Well I have to completely disagree with all of the nay-Sayers. I have read a lot of the posts explaining why this or that did not work for this person or that person. I have responded many times to these posts. Yes there is a potential for a fish to snap at night and kill. Just curious why none of this has happened to me. I have all community tanks, all of the inhabitants have grown up together or with a group of other cichlids before being transferred into their eventual tank.
My 300 is home to (all fish are over 8") Hogabooarum, Devils, Loisellei, Kraussi, Pikes, Grammode, Urophthalmus, Hon. Jag, Beani, Heterospila.
My 250 is home to (all fish are 5" or larger) Argentea, Black Belt, Zonatus, Bifa, Fenestratus, Catamaco, Polys, Regani,
My 210 is home to (all fish are 5" & larger) RTMS, La Ceiba's, Freddies, Dovii, Carpintis, Cuban
My 150 is home to 30 different grow-outs of various other different species.
And please dont respond to what I said with, dude you are so overstocked. You have not seen my set up and I have plenty of filtration and keep up on the water changes. I breed several different types of all these cichlids and distribute them throughout the state of Washington. Id like to think that I do know what I am talking about. Though I do have people visit my fish room all the time and can not believe that my tanks are so peaceful. I understand that a lot of you have had serious issues with psycho fish, and maybe I have been lucky. But I have 27 tanks and over 75 different species, and all of them co-exist or co-existed before I pulled them to breed them.

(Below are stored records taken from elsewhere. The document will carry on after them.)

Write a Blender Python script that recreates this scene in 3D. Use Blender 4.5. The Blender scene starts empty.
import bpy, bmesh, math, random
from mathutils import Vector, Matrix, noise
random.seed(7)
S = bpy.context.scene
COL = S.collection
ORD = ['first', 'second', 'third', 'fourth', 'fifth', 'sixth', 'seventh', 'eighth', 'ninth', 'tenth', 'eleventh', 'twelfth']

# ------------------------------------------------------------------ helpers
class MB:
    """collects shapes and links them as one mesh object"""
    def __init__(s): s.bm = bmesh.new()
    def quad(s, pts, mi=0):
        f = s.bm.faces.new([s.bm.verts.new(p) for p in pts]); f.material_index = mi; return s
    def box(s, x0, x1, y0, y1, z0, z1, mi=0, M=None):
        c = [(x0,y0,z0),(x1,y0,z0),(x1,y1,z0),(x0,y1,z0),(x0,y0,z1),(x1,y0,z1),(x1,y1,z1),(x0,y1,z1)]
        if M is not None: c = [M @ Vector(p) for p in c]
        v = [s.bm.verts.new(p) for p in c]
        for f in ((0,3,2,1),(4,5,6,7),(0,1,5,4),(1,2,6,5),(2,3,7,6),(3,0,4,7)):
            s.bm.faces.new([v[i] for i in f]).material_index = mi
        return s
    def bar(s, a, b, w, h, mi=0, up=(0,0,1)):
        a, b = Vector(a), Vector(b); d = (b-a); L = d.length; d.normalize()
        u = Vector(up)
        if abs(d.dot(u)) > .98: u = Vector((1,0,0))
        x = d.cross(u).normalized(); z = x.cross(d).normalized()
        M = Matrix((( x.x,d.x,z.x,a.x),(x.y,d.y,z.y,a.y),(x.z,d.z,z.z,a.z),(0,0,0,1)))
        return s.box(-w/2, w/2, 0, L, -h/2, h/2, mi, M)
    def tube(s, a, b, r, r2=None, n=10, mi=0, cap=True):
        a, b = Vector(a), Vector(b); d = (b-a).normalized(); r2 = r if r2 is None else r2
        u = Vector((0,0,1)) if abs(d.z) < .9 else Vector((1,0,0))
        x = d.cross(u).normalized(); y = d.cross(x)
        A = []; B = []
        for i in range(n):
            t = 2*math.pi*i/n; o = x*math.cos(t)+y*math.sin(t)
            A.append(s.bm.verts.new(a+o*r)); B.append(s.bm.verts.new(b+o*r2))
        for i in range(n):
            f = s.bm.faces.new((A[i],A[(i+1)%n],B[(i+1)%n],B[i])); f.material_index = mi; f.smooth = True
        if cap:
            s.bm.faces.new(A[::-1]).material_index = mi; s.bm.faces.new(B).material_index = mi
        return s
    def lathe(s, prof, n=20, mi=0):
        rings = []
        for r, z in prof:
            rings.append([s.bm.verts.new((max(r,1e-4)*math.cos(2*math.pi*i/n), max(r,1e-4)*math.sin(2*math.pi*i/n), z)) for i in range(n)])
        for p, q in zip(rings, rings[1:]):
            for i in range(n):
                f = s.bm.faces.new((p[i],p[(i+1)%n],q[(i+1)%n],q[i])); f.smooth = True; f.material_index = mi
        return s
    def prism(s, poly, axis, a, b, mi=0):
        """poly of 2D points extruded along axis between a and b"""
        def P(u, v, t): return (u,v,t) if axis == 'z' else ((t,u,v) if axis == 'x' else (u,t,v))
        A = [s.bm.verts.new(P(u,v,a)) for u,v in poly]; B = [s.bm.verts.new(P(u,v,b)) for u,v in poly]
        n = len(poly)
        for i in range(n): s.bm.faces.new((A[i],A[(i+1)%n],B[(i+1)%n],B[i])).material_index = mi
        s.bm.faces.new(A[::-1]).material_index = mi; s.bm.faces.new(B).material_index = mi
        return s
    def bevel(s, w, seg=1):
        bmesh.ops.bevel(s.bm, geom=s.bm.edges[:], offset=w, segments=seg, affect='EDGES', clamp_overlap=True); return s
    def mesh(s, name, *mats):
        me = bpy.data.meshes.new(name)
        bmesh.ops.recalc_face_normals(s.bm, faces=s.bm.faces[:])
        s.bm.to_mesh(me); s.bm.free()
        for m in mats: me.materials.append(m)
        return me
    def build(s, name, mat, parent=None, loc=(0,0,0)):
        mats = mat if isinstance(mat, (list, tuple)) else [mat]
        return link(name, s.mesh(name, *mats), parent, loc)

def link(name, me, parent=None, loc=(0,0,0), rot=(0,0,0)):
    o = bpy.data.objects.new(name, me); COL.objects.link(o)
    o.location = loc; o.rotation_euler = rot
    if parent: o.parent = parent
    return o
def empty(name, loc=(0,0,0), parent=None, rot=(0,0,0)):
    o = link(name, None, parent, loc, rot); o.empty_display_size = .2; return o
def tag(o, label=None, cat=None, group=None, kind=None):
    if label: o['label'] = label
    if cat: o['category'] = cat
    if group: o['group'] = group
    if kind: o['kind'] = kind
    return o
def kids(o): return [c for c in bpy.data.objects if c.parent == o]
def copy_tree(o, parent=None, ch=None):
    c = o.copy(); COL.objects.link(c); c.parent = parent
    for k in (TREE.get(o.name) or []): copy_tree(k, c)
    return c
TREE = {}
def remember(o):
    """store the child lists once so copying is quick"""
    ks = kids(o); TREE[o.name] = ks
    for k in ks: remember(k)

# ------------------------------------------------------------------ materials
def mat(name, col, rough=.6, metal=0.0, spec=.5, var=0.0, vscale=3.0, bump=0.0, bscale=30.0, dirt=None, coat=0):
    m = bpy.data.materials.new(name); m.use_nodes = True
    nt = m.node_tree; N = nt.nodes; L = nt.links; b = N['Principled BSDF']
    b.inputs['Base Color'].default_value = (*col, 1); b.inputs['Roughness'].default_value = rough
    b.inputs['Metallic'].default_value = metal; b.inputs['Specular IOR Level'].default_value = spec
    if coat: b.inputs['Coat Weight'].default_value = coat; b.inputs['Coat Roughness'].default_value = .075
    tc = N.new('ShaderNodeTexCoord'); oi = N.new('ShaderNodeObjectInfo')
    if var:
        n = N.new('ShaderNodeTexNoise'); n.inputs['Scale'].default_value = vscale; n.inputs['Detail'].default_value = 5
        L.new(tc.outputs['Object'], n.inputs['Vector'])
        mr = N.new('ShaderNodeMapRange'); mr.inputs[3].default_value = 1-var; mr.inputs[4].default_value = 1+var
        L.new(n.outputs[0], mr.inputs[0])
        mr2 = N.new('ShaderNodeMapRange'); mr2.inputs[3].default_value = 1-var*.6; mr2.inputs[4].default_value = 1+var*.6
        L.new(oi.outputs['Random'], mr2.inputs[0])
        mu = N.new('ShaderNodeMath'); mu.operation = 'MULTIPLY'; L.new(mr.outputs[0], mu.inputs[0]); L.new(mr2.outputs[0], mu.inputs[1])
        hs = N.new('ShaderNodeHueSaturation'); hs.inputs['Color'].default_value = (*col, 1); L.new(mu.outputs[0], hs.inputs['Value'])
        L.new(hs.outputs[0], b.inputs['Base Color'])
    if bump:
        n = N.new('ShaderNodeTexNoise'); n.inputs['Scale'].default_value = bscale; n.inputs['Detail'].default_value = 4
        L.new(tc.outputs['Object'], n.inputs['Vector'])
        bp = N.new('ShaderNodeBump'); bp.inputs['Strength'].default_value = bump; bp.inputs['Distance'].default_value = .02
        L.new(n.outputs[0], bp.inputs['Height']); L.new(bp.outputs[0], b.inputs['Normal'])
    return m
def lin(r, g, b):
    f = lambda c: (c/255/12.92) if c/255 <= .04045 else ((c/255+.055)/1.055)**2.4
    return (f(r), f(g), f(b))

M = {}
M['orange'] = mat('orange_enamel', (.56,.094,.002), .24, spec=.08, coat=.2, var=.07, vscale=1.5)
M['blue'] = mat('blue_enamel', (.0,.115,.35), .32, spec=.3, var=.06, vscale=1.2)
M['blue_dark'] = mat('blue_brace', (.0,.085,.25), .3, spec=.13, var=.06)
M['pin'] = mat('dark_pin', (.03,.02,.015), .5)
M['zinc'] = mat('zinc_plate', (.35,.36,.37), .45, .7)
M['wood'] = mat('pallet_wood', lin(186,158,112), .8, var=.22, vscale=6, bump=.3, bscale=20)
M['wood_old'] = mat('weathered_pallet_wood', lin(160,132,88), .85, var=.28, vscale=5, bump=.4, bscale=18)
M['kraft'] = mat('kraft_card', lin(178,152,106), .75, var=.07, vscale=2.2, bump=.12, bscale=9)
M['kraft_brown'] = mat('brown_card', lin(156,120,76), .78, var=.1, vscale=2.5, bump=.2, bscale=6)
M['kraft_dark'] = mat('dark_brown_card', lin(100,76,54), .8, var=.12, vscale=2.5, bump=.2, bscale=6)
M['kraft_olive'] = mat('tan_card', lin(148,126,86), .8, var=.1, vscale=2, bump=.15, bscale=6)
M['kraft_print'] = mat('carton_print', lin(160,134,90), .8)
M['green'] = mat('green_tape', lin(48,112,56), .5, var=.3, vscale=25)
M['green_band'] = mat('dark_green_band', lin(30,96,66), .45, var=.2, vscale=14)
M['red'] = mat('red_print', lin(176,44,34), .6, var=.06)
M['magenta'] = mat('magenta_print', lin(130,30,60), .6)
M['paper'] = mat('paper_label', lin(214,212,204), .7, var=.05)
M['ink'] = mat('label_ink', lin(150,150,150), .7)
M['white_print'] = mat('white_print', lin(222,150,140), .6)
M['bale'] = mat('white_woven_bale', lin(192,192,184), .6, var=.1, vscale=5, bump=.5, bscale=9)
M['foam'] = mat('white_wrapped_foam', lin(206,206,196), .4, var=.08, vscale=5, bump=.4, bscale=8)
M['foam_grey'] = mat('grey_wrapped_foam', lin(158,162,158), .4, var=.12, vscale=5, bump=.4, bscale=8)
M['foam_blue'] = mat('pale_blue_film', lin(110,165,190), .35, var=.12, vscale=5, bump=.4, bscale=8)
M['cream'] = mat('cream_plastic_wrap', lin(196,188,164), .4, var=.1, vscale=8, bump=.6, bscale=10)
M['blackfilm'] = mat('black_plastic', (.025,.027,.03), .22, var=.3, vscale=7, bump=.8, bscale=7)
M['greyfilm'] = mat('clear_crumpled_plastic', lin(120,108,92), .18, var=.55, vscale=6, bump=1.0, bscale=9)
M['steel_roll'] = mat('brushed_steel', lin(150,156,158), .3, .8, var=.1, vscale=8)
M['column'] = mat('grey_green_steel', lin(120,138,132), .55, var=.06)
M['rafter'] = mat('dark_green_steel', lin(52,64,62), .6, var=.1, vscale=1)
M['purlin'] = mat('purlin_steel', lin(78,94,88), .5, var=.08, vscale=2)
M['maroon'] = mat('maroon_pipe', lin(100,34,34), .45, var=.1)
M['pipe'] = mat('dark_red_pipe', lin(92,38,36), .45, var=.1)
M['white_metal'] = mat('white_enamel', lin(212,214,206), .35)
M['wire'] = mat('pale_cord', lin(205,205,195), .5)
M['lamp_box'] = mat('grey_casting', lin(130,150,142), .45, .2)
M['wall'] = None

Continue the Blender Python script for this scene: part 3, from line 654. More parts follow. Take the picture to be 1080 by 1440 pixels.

If that is what you want as a community, start them young, feed them well, interact with them often and you will have very good success.
It's likely BECAUSE you are so heavily stocked that they are co-existing, the old JDM trick... Have enough fish and no one can focus on a specific fish to actually cause damage and no real territories are made. Same reason you see pet stores pulling off the stock they do. It can work, you might have issues later, but my main problem with that many fish for MY tanks is you don't see a lot of natural behavior in something that heavily stocked. I'd rather have a nice pair or two in a 300 gallon than a bunch of different fish. But it's a personal preference.
The one real rule of cichlid communities is that nothing will or won't work 100% of the time.